→ **MATERIAL PROVIDED**

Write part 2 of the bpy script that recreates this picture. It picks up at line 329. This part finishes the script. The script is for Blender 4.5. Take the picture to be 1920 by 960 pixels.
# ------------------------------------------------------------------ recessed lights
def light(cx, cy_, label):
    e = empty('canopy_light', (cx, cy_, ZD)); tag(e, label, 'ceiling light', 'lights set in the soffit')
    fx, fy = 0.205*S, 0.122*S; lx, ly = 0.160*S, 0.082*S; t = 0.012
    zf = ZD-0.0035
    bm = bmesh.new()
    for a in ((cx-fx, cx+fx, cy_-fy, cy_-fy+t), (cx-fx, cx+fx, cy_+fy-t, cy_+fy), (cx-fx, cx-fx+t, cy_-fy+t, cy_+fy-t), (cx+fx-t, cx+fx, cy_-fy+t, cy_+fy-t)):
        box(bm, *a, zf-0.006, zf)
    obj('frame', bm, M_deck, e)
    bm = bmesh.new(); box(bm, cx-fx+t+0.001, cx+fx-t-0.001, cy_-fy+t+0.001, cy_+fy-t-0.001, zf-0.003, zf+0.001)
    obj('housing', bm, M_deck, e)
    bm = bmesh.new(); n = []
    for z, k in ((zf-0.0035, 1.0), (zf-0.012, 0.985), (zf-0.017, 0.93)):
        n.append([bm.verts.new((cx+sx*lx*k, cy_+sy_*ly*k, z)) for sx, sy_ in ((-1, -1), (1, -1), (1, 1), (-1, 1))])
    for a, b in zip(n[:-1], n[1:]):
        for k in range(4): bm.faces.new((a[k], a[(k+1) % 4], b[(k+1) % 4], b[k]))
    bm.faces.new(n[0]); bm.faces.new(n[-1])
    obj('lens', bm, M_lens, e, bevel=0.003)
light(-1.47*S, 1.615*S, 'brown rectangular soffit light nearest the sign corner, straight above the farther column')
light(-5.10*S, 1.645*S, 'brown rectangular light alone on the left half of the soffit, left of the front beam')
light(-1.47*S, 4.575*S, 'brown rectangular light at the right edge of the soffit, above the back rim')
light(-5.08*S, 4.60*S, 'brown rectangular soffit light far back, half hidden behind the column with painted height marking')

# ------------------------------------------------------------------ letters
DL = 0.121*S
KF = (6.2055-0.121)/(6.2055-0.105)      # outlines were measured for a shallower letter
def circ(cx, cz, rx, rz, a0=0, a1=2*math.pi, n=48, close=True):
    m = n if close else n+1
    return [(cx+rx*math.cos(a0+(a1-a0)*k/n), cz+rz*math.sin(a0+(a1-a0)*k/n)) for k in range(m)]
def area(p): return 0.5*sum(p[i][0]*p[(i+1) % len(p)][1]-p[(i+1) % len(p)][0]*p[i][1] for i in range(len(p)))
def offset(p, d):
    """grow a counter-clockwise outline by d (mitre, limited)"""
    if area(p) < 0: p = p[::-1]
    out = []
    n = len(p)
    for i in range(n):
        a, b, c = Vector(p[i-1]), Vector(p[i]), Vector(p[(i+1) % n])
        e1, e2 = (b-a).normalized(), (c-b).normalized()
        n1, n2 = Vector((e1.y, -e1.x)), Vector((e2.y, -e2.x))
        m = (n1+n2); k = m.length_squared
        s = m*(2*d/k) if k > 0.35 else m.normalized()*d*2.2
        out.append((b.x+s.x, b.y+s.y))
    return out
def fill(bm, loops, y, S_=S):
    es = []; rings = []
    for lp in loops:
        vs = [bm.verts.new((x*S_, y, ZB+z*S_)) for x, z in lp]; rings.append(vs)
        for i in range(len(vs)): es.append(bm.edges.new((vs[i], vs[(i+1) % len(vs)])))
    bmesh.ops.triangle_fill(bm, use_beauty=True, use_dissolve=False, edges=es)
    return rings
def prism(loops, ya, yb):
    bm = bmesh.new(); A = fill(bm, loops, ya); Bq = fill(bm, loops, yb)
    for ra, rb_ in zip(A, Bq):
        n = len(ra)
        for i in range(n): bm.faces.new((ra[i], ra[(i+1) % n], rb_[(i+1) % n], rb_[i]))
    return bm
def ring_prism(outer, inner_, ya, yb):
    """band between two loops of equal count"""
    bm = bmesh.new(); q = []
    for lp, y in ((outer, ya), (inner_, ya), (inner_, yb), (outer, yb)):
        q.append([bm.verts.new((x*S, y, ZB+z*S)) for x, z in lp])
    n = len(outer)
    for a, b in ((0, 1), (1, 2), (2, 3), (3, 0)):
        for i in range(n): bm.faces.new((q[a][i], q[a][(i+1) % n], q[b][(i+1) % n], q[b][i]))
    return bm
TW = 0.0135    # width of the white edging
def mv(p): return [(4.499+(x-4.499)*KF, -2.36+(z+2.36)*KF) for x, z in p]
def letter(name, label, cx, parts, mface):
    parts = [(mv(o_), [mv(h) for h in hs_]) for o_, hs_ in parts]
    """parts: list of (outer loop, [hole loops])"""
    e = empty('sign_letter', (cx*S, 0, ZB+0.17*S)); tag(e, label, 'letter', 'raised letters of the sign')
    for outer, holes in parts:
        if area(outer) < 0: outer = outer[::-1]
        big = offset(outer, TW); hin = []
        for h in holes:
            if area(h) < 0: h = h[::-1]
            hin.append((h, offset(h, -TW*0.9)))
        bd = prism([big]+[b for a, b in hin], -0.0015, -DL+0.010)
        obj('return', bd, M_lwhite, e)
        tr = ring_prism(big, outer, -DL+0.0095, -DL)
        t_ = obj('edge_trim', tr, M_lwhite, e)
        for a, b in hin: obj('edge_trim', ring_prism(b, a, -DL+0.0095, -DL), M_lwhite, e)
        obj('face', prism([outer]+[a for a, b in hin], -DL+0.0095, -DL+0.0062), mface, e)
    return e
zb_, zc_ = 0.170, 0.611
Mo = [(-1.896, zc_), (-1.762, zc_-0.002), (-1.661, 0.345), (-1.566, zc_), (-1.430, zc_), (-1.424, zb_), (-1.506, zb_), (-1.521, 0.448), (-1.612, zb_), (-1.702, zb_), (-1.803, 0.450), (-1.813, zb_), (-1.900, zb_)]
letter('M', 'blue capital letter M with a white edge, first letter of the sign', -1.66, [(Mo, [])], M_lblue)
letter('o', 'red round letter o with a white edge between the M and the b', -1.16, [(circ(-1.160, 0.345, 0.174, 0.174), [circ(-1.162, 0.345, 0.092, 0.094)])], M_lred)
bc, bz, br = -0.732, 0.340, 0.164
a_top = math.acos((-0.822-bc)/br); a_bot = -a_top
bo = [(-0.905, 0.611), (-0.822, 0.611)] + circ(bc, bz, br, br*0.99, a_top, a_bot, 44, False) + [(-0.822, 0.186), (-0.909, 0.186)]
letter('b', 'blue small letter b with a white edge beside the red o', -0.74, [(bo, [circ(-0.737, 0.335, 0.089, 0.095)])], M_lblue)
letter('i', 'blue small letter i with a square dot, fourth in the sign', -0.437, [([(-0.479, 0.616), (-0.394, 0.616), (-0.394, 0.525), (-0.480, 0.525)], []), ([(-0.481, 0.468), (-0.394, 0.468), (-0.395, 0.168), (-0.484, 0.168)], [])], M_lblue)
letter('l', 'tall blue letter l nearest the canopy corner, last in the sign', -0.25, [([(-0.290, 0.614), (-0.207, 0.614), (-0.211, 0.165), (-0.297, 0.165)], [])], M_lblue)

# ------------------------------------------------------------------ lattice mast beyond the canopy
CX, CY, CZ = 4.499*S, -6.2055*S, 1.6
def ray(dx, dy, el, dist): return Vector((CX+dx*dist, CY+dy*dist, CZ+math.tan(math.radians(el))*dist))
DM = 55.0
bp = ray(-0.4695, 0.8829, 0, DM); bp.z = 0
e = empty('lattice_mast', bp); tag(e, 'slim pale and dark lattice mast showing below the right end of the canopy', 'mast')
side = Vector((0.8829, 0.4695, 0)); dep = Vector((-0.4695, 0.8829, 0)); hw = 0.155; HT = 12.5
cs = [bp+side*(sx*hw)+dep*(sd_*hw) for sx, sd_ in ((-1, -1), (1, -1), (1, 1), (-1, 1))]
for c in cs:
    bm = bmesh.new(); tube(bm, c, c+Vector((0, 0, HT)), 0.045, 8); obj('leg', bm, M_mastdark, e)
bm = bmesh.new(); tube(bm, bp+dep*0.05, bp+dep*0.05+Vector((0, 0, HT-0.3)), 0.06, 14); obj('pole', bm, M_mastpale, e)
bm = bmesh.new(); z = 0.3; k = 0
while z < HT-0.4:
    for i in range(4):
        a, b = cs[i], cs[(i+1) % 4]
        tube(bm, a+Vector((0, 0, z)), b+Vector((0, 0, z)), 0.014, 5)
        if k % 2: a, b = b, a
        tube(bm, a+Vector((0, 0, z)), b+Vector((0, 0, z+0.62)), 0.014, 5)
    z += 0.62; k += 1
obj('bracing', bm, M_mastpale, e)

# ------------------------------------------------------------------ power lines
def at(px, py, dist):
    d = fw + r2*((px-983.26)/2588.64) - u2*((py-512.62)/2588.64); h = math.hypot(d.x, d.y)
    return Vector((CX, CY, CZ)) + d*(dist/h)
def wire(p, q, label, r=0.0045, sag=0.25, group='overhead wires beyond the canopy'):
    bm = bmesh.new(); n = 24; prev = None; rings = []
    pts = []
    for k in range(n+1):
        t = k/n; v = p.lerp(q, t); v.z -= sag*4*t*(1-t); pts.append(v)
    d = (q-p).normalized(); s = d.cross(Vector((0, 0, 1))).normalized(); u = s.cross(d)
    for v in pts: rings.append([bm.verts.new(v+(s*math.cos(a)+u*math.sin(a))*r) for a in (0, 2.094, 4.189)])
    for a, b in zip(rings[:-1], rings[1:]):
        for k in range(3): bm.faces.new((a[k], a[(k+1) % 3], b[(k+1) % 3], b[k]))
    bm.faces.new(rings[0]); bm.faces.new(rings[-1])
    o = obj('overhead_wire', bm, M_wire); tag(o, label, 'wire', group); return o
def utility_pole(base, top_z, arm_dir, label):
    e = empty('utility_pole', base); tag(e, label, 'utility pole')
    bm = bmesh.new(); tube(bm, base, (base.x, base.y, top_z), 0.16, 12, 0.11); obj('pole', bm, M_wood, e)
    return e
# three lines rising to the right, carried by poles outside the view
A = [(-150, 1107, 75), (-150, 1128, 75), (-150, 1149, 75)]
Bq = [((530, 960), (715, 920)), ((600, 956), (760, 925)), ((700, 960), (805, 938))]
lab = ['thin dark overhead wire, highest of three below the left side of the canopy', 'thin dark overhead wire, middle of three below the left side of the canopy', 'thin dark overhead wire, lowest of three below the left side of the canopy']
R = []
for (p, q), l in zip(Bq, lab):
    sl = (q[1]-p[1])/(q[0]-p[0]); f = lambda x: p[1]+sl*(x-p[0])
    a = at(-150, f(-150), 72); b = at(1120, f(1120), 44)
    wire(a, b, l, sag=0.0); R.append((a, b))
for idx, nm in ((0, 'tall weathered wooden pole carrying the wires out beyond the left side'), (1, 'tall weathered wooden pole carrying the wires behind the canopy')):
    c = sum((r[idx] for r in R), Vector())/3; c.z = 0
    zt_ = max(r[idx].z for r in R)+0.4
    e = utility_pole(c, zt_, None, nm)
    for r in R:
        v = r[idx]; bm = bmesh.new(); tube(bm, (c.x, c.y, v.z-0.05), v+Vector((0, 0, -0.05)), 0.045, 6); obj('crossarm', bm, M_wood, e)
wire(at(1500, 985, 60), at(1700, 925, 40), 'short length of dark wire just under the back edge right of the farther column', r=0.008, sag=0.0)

→ **GIVEN REQUEST**
Extract exactly the leading lines of the data, stopping at and including the line with "light(-5.08*S, 4.60*S, 'brown".

→ **ANSWER TO THIS TASK**
Write part 2 of the bpy script that recreates this picture. It picks up at line 329. This part finishes the script. The script is for Blender 4.5. Take the picture to be 1920 by 960 pixels.
# ------------------------------------------------------------------ recessed lights
def light(cx, cy_, label):
    e = empty('canopy_light', (cx, cy_, ZD)); tag(e, label, 'ceiling light', 'lights set in the soffit')
    fx, fy = 0.205*S, 0.122*S; lx, ly = 0.160*S, 0.082*S; t = 0.012
    zf = ZD-0.0035
    bm = bmesh.new()
    for a in ((cx-fx, cx+fx, cy_-fy, cy_-fy+t), (cx-fx, cx+fx, cy_+fy-t, cy_+fy), (cx-fx, cx-fx+t, cy_-fy+t, cy_+fy-t), (cx+fx-t, cx+fx, cy_-fy+t, cy_+fy-t)):
        box(bm, *a, zf-0.006, zf)
    obj('frame', bm, M_deck, e)
    bm = bmesh.new(); box(bm, cx-fx+t+0.001, cx+fx-t-0.001, cy_-fy+t+0.001, cy_+fy-t-0.001, zf-0.003, zf+0.001)
    obj('housing', bm, M_deck, e)
    bm = bmesh.new(); n = []
    for z, k in ((zf-0.0035, 1.0), (zf-0.012, 0.985), (zf-0.017, 0.93)):
        n.append([bm.verts.new((cx+sx*lx*k, cy_+sy_*ly*k, z)) for sx, sy_ in ((-1, -1), (1, -1), (1, 1), (-1, 1))])
    for a, b in zip(n[:-1], n[1:]):
        for k in range(4): bm.faces.new((a[k], a[(k+1) % 4], b[(k+1) % 4], b[k]))
    bm.faces.new(n[0]); bm.faces.new(n[-1])
    obj('lens', bm, M_lens, e, bevel=0.003)
light(-1.47*S, 1.615*S, 'brown rectangular soffit light nearest the sign corner, straight above the farther column')
light(-5.10*S, 1.645*S, 'brown rectangular light alone on the left half of the soffit, left of the front beam')
light(-1.47*S, 4.575*S, 'brown rectangular light at the right edge of the soffit, above the back rim')
light(-5.08*S, 4.60*S, 'brown rectangular soffit light far back, half hidden behind the column with painted height marking')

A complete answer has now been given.